● Short problem
Can you transcribe every line exactly and leave the pictures behind?

● Data block
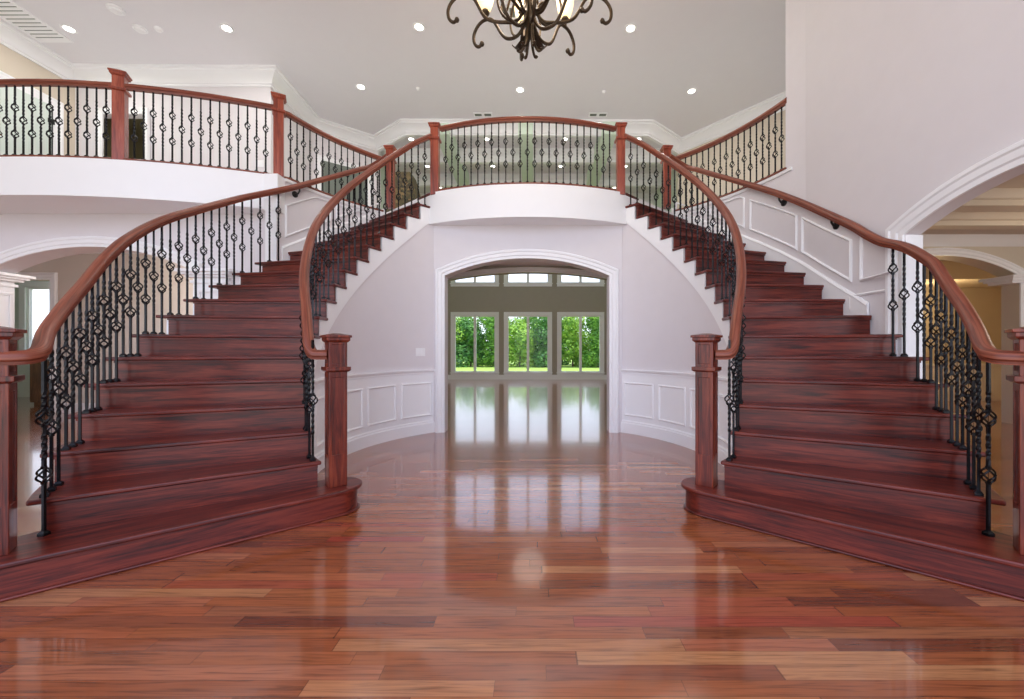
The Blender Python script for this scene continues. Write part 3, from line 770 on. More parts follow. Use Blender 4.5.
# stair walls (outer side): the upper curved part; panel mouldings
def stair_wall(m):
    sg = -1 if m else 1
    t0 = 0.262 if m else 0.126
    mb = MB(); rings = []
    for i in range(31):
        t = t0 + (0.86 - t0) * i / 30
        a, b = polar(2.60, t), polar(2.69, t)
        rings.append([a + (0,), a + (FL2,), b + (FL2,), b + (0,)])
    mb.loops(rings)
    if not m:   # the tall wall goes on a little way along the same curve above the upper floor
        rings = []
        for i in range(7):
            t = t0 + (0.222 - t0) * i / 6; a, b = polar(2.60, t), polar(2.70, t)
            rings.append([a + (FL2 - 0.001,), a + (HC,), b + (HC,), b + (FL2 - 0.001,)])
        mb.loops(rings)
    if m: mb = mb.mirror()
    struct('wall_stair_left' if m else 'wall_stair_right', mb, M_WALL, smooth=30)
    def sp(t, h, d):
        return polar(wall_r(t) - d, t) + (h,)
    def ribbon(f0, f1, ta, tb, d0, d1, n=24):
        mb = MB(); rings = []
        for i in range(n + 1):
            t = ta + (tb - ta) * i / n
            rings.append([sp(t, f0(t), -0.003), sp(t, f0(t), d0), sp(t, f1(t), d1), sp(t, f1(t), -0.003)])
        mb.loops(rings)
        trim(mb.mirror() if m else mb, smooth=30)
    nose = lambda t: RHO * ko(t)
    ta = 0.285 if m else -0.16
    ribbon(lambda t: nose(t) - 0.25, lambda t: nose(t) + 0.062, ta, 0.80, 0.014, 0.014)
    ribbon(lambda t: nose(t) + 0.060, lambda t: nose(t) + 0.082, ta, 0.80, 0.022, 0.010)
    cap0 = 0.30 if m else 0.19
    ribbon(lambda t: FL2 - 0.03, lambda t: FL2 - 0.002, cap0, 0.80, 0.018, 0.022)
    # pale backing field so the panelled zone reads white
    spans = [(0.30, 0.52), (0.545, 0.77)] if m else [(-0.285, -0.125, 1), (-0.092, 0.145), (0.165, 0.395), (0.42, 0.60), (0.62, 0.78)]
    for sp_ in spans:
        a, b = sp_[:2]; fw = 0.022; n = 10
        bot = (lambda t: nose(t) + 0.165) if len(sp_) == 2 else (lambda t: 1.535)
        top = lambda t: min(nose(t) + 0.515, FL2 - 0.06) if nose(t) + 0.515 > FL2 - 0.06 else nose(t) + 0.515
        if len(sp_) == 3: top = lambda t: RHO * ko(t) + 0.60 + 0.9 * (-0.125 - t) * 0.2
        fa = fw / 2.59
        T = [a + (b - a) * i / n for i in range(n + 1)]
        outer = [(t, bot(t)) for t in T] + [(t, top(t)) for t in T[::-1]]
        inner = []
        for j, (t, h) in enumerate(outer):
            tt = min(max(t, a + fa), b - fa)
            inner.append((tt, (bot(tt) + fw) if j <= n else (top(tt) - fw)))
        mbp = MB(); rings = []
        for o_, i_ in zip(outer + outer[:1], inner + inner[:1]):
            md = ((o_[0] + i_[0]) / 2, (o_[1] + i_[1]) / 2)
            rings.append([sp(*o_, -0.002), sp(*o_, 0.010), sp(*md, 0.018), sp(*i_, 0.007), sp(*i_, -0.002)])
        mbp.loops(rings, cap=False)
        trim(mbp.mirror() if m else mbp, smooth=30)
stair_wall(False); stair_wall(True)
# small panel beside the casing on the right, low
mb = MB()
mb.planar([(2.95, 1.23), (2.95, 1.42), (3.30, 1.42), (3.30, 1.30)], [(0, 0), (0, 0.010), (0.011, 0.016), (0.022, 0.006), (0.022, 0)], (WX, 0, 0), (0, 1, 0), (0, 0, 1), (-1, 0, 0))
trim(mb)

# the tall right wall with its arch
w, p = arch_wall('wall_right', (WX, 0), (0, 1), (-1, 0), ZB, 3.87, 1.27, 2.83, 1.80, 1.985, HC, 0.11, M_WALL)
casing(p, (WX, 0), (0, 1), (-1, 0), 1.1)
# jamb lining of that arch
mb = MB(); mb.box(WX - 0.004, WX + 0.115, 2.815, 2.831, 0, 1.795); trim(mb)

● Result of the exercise
The Blender Python script for this scene continues. Write part 3, from line 770 on. More parts follow. Use Blender 4.5.
# stair walls (outer side): the upper curved part; panel mouldings
def stair_wall(m):
    sg = -1 if m else 1
    t0 = 0.262 if m else 0.126
    mb = MB(); rings = []
    for i in range(31):
        t = t0 + (0.86 - t0) * i / 30
        a, b = polar(2.60, t), polar(2.69, t)
        rings.append([a + (0,), a + (FL2,), b + (FL2,), b + (0,)])
    mb.loops(rings)
    if not m:   # the tall wall goes on a little way along the same curve above the upper floor
        rings = []
        for i in range(7):
            t = t0 + (0.222 - t0) * i / 6; a, b = polar(2.60, t), polar(2.70, t)
            rings.append([a + (FL2 - 0.001,), a + (HC,), b + (HC,), b + (FL2 - 0.001,)])
        mb.loops(rings)
    if m: mb = mb.mirror()
    struct('wall_stair_left' if m else 'wall_stair_right', mb, M_WALL, smooth=30)
    def sp(t, h, d):
        return polar(wall_r(t) - d, t) + (h,)
    def ribbon(f0, f1, ta, tb, d0, d1, n=24):
        mb = MB(); rings = []
        for i in range(n + 1):
            t = ta + (tb - ta) * i / n
            rings.append([sp(t, f0(t), -0.003), sp(t, f0(t), d0), sp(t, f1(t), d1), sp(t, f1(t), -0.003)])
        mb.loops(rings)
        trim(mb.mirror() if m else mb, smooth=30)
    nose = lambda t: RHO * ko(t)
    ta = 0.285 if m else -0.16
    ribbon(lambda t: nose(t) - 0.25, lambda t: nose(t) + 0.062, ta, 0.80, 0.014, 0.014)
    ribbon(lambda t: nose(t) + 0.060, lambda t: nose(t) + 0.082, ta, 0.80, 0.022, 0.010)
    cap0 = 0.30 if m else 0.19
    ribbon(lambda t: FL2 - 0.03, lambda t: FL2 - 0.002, cap0, 0.80, 0.018, 0.022)
    # pale backing field so the panelled zone reads white
    spans = [(0.30, 0.52), (0.545, 0.77)] if m else [(-0.285, -0.125, 1), (-0.092, 0.145), (0.165, 0.395), (0.42, 0.60), (0.62, 0.78)]
    for sp_ in spans:
        a, b = sp_[:2]; fw = 0.022; n = 10
        bot = (lambda t: nose(t) + 0.165) if len(sp_) == 2 else (lambda t: 1.535)
        top = lambda t: min(nose(t) + 0.515, FL2 - 0.06) if nose(t) + 0.515 > FL2 - 0.06 else nose(t) + 0.515
        if len(sp_) == 3: top = lambda t: RHO * ko(t) + 0.60 + 0.9 * (-0.125 - t) * 0.2
        fa = fw / 2.59
        T = [a + (b - a) * i / n for i in range(n + 1)]
        outer = [(t, bot(t)) for t in T] + [(t, top(t)) for t in T[::-1]]
        inner = []
        for j, (t, h) in enumerate(outer):
            tt = min(max(t, a + fa), b - fa)
            inner.append((tt, (bot(tt) + fw) if j <= n else (top(tt) - fw)))
        mbp = MB(); rings = []
        for o_, i_ in zip(outer + outer[:1], inner + inner[:1]):
            md = ((o_[0] + i_[0]) / 2, (o_[1] + i_[1]) / 2)
            rings.append([sp(*o_, -0.002), sp(*o_, 0.010), sp(*md, 0.018), sp(*i_, 0.007), sp(*i_, -0.002)])
        mbp.loops(rings, cap=False)
        trim(mbp.mirror() if m else mbp, smooth=30)
stair_wall(False); stair_wall(True)
# small panel beside the casing on the right, low
mb = MB()
mb.planar([(2.95, 1.23), (2.95, 1.42), (3.30, 1.42), (3.30, 1.30)], [(0, 0), (0, 0.010), (0.011, 0.016), (0.022, 0.006), (0.022, 0)], (WX, 0, 0), (0, 1, 0), (0, 0, 1), (-1, 0, 0))
trim(mb)

# the tall right wall with its arch
w, p = arch_wall('wall_right', (WX, 0), (0, 1), (-1, 0), ZB, 3.87, 1.27, 2.83, 1.80, 1.985, HC, 0.11, M_WALL)
casing(p, (WX, 0), (0, 1), (-1, 0), 1.1)
# jamb lining of that arch
mb = MB(); mb.box(WX - 0.004, WX + 0.115, 2.815, 2.831, 0, 1.795); trim(mb)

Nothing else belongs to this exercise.